-- start Data block --
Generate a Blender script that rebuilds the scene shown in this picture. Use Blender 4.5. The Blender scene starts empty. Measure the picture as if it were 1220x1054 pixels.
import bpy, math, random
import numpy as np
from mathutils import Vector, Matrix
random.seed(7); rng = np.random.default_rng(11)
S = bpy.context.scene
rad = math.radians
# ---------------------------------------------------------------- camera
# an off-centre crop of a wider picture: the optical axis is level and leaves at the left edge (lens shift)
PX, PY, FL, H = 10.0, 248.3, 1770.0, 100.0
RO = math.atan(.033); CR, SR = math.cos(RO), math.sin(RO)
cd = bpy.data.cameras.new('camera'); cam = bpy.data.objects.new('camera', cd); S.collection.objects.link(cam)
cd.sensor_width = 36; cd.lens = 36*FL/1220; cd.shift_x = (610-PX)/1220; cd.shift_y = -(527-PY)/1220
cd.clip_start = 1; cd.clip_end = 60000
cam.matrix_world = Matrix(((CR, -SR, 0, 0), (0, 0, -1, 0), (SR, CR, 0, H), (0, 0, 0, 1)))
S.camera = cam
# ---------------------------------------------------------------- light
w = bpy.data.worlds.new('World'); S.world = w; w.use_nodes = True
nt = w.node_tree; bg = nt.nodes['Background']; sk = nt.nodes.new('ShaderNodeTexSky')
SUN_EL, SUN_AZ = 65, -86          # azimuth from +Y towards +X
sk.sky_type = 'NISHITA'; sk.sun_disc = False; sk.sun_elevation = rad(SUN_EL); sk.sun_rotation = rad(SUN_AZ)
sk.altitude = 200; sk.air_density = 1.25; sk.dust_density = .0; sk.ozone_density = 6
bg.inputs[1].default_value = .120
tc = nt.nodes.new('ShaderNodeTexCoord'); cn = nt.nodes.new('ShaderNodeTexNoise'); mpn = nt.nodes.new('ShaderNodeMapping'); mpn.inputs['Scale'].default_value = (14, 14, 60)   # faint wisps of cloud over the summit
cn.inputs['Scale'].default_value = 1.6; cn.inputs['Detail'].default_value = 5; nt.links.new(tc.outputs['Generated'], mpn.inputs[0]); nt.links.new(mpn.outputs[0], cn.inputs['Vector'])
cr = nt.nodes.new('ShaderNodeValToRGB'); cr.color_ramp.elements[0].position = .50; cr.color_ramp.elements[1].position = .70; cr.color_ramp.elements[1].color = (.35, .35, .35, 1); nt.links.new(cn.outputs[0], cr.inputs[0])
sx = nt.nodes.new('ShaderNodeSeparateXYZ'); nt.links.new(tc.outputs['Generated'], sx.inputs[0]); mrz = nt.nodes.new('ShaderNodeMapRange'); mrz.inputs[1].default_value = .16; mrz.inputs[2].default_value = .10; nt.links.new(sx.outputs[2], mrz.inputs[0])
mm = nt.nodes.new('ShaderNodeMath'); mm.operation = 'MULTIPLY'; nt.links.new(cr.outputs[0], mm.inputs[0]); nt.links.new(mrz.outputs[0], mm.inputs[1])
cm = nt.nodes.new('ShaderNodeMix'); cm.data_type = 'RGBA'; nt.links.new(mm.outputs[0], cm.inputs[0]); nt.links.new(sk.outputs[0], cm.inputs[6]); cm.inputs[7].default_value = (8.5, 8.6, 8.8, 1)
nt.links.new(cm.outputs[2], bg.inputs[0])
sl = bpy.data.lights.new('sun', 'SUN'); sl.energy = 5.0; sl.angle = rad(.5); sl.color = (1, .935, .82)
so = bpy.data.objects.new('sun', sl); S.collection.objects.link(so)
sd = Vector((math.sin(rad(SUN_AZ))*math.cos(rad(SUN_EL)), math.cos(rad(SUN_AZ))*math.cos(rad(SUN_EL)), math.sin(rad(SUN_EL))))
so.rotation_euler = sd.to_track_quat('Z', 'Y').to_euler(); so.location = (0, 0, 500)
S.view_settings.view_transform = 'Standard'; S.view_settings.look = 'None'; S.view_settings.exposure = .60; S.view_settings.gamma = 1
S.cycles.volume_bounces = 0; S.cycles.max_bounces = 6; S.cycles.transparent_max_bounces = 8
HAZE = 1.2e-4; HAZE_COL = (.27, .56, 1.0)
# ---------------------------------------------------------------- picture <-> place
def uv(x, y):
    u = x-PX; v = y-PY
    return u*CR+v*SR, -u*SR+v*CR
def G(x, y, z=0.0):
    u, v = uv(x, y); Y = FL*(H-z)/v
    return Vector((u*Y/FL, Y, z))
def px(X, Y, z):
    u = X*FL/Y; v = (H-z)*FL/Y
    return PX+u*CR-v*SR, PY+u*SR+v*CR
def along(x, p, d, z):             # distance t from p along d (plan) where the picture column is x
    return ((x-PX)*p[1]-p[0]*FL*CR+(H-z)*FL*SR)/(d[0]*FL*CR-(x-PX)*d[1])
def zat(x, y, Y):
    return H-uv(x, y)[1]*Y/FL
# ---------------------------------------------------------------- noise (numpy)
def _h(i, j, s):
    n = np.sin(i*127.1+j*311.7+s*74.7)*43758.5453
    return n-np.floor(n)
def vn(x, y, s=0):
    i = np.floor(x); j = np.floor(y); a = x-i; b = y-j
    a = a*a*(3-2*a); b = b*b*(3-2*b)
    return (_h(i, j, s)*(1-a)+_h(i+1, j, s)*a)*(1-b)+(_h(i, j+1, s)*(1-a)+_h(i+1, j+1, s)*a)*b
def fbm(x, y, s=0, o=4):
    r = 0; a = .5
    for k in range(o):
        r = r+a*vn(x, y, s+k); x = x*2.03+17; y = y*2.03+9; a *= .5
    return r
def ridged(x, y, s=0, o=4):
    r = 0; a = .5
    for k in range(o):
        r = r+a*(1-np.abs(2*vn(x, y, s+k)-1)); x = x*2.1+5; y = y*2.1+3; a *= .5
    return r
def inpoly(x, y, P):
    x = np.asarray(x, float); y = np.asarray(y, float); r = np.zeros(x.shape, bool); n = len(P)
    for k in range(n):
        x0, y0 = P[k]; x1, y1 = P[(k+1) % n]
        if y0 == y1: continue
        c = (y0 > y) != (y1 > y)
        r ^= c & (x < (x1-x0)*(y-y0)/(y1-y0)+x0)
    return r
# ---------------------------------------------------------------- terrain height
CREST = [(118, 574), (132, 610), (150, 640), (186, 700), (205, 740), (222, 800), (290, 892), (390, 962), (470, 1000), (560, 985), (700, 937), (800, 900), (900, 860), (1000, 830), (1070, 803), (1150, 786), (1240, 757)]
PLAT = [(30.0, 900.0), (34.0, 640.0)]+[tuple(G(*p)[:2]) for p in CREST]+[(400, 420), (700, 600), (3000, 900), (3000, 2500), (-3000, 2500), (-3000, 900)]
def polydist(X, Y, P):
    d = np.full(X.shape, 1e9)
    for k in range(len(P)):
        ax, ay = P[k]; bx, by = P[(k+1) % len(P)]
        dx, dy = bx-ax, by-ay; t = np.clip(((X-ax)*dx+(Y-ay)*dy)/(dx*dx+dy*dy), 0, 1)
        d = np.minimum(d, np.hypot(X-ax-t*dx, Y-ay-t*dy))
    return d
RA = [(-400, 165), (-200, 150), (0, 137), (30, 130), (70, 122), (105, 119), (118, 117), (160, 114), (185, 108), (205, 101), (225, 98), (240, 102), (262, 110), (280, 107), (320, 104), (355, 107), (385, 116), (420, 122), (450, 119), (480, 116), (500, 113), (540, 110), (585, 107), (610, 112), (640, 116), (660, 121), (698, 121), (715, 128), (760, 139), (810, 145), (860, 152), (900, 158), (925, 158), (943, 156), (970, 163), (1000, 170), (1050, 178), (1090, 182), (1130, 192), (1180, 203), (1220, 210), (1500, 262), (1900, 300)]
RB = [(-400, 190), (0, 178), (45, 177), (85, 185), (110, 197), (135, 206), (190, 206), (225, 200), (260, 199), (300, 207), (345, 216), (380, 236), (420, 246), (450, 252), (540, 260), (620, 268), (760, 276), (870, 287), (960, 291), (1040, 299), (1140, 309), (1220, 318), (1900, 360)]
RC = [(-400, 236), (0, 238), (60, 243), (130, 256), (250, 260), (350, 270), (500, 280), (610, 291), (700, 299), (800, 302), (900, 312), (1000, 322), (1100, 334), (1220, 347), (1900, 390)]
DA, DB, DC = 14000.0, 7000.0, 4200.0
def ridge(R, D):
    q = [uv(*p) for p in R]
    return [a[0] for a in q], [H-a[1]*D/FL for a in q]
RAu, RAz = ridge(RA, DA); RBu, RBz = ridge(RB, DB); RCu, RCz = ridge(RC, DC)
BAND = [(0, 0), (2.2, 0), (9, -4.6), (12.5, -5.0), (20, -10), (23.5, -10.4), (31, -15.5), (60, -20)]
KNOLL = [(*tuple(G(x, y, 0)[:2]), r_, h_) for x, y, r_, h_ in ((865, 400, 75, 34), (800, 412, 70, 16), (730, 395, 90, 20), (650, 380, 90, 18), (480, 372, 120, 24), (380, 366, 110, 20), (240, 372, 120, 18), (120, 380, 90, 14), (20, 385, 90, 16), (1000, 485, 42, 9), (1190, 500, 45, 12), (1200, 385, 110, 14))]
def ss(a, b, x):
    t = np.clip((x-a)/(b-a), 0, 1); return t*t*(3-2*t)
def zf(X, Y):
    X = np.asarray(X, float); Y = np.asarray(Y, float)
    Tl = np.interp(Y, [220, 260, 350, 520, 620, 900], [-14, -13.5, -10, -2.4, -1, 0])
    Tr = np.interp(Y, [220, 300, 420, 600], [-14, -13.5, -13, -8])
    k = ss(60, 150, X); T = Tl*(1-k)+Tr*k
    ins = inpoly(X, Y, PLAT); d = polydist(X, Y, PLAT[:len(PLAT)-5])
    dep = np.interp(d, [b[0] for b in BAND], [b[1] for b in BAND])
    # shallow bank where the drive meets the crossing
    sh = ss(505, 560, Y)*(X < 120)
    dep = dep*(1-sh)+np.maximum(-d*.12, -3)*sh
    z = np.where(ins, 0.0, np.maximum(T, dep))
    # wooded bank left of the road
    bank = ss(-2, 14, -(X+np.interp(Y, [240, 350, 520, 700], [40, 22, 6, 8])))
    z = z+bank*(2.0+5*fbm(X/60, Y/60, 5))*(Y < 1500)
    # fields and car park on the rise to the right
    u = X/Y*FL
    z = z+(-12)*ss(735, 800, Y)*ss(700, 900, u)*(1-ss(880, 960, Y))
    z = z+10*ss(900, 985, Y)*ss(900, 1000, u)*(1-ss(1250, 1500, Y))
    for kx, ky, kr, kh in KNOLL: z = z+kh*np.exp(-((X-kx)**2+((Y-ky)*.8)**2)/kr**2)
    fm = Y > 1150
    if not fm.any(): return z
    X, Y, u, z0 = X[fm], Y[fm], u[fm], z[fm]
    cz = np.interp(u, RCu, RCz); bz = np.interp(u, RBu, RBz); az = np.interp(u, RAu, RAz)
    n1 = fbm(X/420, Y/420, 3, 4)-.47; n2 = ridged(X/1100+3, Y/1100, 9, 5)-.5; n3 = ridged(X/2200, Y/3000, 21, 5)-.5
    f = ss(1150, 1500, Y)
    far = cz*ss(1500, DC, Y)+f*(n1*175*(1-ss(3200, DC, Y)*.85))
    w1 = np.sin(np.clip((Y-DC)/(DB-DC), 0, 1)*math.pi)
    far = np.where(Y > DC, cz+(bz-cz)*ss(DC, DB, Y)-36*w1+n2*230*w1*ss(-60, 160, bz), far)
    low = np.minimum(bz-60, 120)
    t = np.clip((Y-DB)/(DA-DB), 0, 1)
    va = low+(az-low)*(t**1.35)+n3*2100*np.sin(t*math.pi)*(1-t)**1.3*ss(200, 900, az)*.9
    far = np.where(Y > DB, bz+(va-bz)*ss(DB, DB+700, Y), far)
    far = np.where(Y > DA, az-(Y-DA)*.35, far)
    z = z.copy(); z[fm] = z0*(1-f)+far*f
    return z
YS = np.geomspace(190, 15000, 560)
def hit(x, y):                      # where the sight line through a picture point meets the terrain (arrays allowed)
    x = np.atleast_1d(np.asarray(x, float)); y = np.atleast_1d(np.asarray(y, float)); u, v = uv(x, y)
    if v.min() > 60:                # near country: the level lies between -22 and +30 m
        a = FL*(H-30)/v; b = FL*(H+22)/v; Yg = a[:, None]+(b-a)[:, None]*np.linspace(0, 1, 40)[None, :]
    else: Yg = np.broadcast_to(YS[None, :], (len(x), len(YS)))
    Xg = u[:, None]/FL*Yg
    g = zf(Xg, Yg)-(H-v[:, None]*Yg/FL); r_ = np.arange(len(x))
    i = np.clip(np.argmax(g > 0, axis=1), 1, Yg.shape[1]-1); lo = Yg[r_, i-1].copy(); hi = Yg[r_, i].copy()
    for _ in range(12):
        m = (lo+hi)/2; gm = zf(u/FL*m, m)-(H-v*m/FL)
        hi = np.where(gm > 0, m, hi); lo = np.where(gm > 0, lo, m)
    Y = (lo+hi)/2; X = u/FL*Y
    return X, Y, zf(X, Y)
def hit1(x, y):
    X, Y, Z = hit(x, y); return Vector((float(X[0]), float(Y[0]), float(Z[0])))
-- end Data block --
=== What this task involves ===
Pick every line with "scene" in it and copy it.

=== Solution below ===
Generate a Blender script that rebuilds the scene shown in this picture. Use Blender 4.5. The Blender scene starts empty. Measure the picture as if it were 1220x1054 pixels.
S = bpy.context.scene